Got a business in Fayetteville and want to hold an outdoor “tent sale”? Then buy a permit, keep everything under one tent and limit it to four times a year. A proposed amendment on just this issue will get a first read at the Sept. 6 meeting of the Fayetteville City Council.
The proposed amendment would allow businesses to have occasional sales events in their parking lots in the form of a “parking lot tent sale.” City Director of Planning and Economic Development Brian Wismer said the amendment is being proposed to address concerns over outdoor merchandise displays. The amendment will also require that businesses purchase a permit to hold the sales.
If approved later this month, the amendment would require that any parking lot sales event contain all merchandise under one tent.

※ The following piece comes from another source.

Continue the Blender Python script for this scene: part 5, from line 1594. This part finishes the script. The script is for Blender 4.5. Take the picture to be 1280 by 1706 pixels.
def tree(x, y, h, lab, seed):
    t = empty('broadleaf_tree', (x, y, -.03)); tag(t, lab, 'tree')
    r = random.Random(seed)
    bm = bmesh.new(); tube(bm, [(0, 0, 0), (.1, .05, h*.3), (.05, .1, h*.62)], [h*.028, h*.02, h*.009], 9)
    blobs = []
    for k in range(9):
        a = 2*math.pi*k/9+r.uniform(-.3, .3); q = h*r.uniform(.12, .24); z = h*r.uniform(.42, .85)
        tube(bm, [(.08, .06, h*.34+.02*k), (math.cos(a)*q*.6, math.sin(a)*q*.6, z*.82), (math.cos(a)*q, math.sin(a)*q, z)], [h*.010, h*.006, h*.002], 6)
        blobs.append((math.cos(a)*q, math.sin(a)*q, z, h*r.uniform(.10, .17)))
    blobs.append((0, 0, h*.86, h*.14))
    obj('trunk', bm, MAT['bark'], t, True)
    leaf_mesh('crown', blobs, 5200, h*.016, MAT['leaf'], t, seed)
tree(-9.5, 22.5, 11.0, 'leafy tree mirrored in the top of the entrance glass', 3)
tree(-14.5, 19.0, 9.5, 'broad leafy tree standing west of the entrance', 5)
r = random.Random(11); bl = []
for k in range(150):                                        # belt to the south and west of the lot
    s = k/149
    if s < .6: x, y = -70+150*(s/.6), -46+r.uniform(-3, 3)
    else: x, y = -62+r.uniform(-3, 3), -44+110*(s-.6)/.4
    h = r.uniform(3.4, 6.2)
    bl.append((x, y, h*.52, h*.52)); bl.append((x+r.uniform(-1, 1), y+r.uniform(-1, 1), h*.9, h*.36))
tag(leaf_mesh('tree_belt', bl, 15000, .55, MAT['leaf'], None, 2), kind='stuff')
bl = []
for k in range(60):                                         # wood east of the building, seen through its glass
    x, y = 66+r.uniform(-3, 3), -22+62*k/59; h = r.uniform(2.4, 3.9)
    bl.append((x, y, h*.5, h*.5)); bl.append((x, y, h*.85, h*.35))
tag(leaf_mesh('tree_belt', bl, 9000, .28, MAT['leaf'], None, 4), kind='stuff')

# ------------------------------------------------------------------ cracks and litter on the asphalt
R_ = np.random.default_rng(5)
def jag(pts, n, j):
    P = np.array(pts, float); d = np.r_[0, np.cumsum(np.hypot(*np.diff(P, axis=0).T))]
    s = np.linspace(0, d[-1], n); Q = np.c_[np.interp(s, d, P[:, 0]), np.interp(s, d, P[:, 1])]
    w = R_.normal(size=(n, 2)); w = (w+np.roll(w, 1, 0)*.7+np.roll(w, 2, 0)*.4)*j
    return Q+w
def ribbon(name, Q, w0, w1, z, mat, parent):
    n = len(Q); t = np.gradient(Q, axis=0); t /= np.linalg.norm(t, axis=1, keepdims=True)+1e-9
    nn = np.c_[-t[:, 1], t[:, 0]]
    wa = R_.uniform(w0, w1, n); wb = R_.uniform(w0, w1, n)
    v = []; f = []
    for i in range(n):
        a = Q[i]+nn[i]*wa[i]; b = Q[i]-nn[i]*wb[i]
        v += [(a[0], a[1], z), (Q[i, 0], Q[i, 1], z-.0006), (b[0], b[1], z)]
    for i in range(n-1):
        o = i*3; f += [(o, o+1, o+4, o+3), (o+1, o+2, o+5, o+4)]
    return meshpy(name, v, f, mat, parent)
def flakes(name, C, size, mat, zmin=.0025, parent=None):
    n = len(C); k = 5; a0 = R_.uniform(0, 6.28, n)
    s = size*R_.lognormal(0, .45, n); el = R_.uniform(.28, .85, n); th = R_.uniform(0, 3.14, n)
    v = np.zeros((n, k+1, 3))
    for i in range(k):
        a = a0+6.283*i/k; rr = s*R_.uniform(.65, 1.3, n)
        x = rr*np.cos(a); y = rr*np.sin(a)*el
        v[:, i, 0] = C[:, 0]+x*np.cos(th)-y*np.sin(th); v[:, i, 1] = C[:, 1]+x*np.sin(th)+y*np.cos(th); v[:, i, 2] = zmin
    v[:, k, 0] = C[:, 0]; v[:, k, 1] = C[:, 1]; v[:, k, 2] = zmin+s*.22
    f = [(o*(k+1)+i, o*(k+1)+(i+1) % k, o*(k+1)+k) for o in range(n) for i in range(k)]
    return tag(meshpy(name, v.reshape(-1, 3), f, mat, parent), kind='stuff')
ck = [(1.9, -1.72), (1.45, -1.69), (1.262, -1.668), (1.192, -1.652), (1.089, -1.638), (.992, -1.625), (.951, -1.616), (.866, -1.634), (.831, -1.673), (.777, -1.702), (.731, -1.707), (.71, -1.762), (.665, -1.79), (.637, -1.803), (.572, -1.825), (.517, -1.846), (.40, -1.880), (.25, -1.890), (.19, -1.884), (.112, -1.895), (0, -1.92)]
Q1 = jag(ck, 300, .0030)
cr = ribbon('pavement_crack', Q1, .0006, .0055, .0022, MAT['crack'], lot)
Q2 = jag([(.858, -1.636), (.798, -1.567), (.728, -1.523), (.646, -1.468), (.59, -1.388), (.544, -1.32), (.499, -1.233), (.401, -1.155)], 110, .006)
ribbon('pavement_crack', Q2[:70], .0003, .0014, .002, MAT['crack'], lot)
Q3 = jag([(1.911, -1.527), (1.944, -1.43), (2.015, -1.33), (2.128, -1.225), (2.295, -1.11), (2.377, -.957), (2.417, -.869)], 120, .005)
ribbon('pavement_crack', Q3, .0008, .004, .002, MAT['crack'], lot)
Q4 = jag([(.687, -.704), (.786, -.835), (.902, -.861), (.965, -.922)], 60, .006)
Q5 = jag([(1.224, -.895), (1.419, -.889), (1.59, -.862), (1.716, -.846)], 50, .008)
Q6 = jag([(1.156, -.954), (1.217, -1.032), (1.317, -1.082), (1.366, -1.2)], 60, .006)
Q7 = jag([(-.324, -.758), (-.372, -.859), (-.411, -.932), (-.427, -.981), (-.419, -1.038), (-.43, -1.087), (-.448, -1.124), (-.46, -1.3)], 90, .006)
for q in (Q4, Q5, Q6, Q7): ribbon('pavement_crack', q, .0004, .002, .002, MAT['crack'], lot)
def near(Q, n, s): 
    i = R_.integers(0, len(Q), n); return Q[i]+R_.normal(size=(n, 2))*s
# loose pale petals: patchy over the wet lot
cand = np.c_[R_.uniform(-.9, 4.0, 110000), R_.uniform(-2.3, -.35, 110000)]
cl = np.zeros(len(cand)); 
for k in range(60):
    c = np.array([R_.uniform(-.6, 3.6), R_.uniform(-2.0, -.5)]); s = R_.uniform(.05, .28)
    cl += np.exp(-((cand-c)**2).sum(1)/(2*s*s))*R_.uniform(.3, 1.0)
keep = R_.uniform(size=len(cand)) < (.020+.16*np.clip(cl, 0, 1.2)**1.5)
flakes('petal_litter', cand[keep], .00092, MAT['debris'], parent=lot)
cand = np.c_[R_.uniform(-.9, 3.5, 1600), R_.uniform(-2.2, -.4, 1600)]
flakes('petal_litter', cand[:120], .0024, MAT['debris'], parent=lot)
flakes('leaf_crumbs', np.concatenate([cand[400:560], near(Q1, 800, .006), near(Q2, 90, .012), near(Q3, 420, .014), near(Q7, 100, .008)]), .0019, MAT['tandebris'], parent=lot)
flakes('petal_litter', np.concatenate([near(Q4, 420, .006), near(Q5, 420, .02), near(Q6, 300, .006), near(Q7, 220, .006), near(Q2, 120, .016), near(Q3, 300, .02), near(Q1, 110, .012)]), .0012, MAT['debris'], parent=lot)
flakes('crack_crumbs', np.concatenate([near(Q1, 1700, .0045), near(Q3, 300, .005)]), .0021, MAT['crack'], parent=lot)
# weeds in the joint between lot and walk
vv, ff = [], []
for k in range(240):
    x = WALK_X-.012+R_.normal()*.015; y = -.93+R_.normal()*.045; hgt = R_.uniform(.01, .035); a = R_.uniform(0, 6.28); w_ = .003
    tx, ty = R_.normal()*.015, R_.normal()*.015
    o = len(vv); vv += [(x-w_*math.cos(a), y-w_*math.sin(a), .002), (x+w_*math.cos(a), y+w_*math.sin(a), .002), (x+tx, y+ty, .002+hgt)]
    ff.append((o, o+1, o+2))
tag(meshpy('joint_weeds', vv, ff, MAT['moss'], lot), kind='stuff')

“This measure will ensure a cleaner, more aesthetically pleasing appearance to the public as the tent must be able to completely enclose the merchandise and will help to reduce unsightly displays from public view,” Wismer said.
The proposal also limits the number of events to four per year.
In a related matter, the council will hear the second reading of an ordinance to regulate flea markets. Wismer said last month that the intent of the ordinance is to provide formal guidelines for flea markets and not to prohibit them, adding that those guidelines would come with high standards of performance.
Wismer said city staff has fielded numerous citizen complaints and concerns about existing flea markets, adding that those businesses have created the need for ongoing staff inspections due to code violations and general safety concerns. Those concerns pertain primarily to conditions in the parking lots.
The current ordinance allows sales in parking lots, while the amended ordinance prohibits those sales. That is due largely to the city not having the staff to enforce the current version of the ordinance, said Wismer.
The ordinance would allow flea markets as special exceptions only in the C-3 (Highway Commercial) and M-1 (Light Manufacturing) zoning districts.
The proposed ordinance sets parameters for zoning, licensing, establishes interior design criteria and prohibits vendor sales in parking lots.